(SHORT EXERCISE): Give back the full listing verbatim, apart from its images.

(COLLECTED MATERIAL):
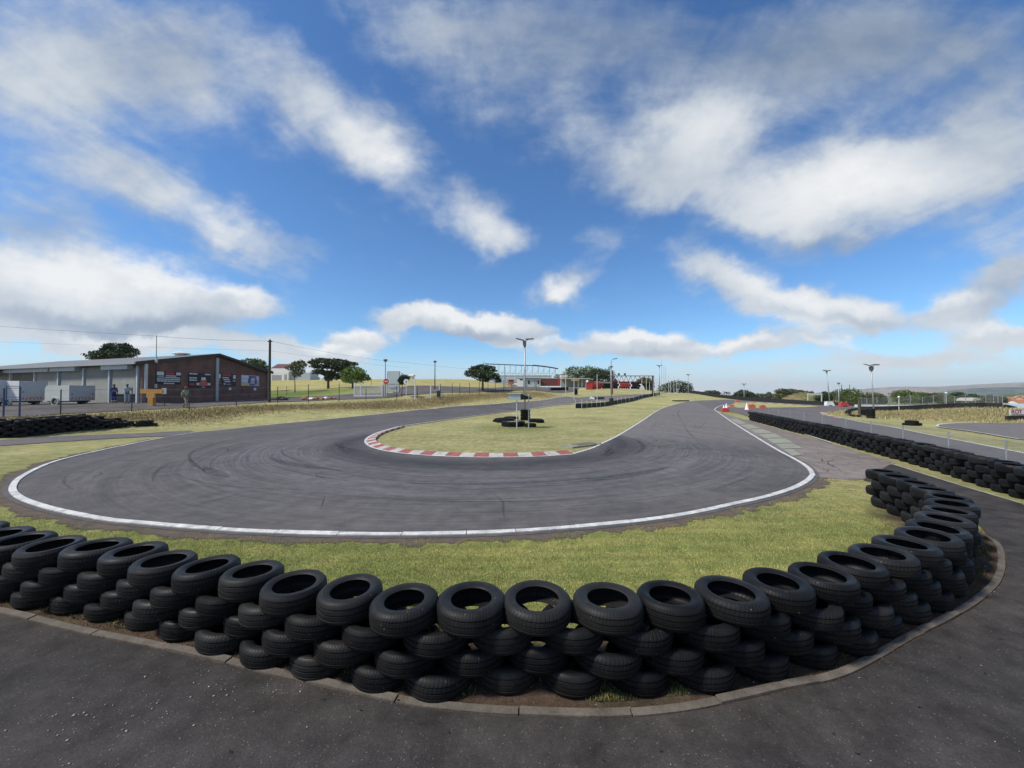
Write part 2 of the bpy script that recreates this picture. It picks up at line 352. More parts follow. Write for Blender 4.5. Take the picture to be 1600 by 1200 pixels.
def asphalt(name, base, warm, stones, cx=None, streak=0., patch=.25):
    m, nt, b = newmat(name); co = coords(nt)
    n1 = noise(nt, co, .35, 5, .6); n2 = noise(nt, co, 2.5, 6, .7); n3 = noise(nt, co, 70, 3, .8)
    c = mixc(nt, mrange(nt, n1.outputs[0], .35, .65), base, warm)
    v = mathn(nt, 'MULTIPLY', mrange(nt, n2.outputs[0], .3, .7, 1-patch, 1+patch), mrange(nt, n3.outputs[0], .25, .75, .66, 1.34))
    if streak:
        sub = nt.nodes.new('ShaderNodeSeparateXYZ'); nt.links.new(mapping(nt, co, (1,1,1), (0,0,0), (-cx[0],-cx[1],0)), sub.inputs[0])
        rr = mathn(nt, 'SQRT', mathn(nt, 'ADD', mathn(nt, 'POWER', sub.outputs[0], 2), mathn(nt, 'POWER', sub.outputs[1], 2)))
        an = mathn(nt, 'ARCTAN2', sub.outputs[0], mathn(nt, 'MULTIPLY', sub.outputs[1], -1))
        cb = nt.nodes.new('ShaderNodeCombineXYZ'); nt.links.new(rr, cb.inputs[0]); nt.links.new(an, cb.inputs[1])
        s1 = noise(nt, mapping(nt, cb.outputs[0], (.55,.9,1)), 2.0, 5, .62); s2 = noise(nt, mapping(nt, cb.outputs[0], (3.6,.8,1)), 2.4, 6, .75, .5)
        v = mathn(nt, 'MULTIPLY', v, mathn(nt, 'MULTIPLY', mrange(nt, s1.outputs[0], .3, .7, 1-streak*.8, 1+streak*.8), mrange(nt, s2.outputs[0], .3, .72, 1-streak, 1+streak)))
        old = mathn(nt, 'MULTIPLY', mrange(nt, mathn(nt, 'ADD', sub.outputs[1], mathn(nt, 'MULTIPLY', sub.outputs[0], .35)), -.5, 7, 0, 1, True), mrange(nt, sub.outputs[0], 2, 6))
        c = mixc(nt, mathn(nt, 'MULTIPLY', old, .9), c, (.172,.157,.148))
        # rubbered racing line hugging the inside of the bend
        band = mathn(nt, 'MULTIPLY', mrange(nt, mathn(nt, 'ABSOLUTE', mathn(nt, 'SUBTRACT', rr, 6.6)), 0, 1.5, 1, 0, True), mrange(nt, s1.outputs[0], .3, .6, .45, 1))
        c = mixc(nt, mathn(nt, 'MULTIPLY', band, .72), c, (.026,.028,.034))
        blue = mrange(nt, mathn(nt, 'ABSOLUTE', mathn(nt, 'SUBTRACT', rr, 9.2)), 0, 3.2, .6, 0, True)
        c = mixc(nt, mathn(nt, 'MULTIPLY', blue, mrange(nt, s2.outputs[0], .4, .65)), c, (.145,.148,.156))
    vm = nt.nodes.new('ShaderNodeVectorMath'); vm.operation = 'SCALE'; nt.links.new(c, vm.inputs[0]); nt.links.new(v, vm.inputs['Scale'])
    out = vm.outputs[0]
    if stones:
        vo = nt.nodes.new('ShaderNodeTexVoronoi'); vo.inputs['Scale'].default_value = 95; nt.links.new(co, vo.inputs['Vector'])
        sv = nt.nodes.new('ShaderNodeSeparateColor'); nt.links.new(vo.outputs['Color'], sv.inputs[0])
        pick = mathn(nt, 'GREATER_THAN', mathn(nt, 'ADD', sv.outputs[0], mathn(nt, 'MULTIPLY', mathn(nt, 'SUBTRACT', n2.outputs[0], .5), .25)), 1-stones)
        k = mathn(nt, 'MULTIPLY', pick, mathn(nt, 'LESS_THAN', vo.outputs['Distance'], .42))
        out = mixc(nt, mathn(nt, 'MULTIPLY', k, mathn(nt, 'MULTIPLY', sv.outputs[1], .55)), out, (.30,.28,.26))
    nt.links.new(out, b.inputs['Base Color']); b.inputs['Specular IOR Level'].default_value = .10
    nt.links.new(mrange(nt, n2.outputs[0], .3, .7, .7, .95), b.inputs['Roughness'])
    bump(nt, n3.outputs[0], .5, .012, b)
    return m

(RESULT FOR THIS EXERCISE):
Write part 2 of the bpy script that recreates this picture. It picks up at line 352. More parts follow. Write for Blender 4.5. Take the picture to be 1600 by 1200 pixels.
def asphalt(name, base, warm, stones, cx=None, streak=0., patch=.25):
    m, nt, b = newmat(name); co = coords(nt)
    n1 = noise(nt, co, .35, 5, .6); n2 = noise(nt, co, 2.5, 6, .7); n3 = noise(nt, co, 70, 3, .8)
    c = mixc(nt, mrange(nt, n1.outputs[0], .35, .65), base, warm)
    v = mathn(nt, 'MULTIPLY', mrange(nt, n2.outputs[0], .3, .7, 1-patch, 1+patch), mrange(nt, n3.outputs[0], .25, .75, .66, 1.34))
    if streak:
        sub = nt.nodes.new('ShaderNodeSeparateXYZ'); nt.links.new(mapping(nt, co, (1,1,1), (0,0,0), (-cx[0],-cx[1],0)), sub.inputs[0])
        rr = mathn(nt, 'SQRT', mathn(nt, 'ADD', mathn(nt, 'POWER', sub.outputs[0], 2), mathn(nt, 'POWER', sub.outputs[1], 2)))
        an = mathn(nt, 'ARCTAN2', sub.outputs[0], mathn(nt, 'MULTIPLY', sub.outputs[1], -1))
        cb = nt.nodes.new('ShaderNodeCombineXYZ'); nt.links.new(rr, cb.inputs[0]); nt.links.new(an, cb.inputs[1])
        s1 = noise(nt, mapping(nt, cb.outputs[0], (.55,.9,1)), 2.0, 5, .62); s2 = noise(nt, mapping(nt, cb.outputs[0], (3.6,.8,1)), 2.4, 6, .75, .5)
        v = mathn(nt, 'MULTIPLY', v, mathn(nt, 'MULTIPLY', mrange(nt, s1.outputs[0], .3, .7, 1-streak*.8, 1+streak*.8), mrange(nt, s2.outputs[0], .3, .72, 1-streak, 1+streak)))
        old = mathn(nt, 'MULTIPLY', mrange(nt, mathn(nt, 'ADD', sub.outputs[1], mathn(nt, 'MULTIPLY', sub.outputs[0], .35)), -.5, 7, 0, 1, True), mrange(nt, sub.outputs[0], 2, 6))
        c = mixc(nt, mathn(nt, 'MULTIPLY', old, .9), c, (.172,.157,.148))
        # rubbered racing line hugging the inside of the bend
        band = mathn(nt, 'MULTIPLY', mrange(nt, mathn(nt, 'ABSOLUTE', mathn(nt, 'SUBTRACT', rr, 6.6)), 0, 1.5, 1, 0, True), mrange(nt, s1.outputs[0], .3, .6, .45, 1))
        c = mixc(nt, mathn(nt, 'MULTIPLY', band, .72), c, (.026,.028,.034))
        blue = mrange(nt, mathn(nt, 'ABSOLUTE', mathn(nt, 'SUBTRACT', rr, 9.2)), 0, 3.2, .6, 0, True)
        c = mixc(nt, mathn(nt, 'MULTIPLY', blue, mrange(nt, s2.outputs[0], .4, .65)), c, (.145,.148,.156))
    vm = nt.nodes.new('ShaderNodeVectorMath'); vm.operation = 'SCALE'; nt.links.new(c, vm.inputs[0]); nt.links.new(v, vm.inputs['Scale'])
    out = vm.outputs[0]
    if stones:
        vo = nt.nodes.new('ShaderNodeTexVoronoi'); vo.inputs['Scale'].default_value = 95; nt.links.new(co, vo.inputs['Vector'])
        sv = nt.nodes.new('ShaderNodeSeparateColor'); nt.links.new(vo.outputs['Color'], sv.inputs[0])
        pick = mathn(nt, 'GREATER_THAN', mathn(nt, 'ADD', sv.outputs[0], mathn(nt, 'MULTIPLY', mathn(nt, 'SUBTRACT', n2.outputs[0], .5), .25)), 1-stones)
        k = mathn(nt, 'MULTIPLY', pick, mathn(nt, 'LESS_THAN', vo.outputs['Distance'], .42))
        out = mixc(nt, mathn(nt, 'MULTIPLY', k, mathn(nt, 'MULTIPLY', sv.outputs[1], .55)), out, (.30,.28,.26))
    nt.links.new(out, b.inputs['Base Color']); b.inputs['Specular IOR Level'].default_value = .10
    nt.links.new(mrange(nt, n2.outputs[0], .3, .7, .7, .95), b.inputs['Roughness'])
    bump(nt, n3.outputs[0], .5, .012, b)
    return m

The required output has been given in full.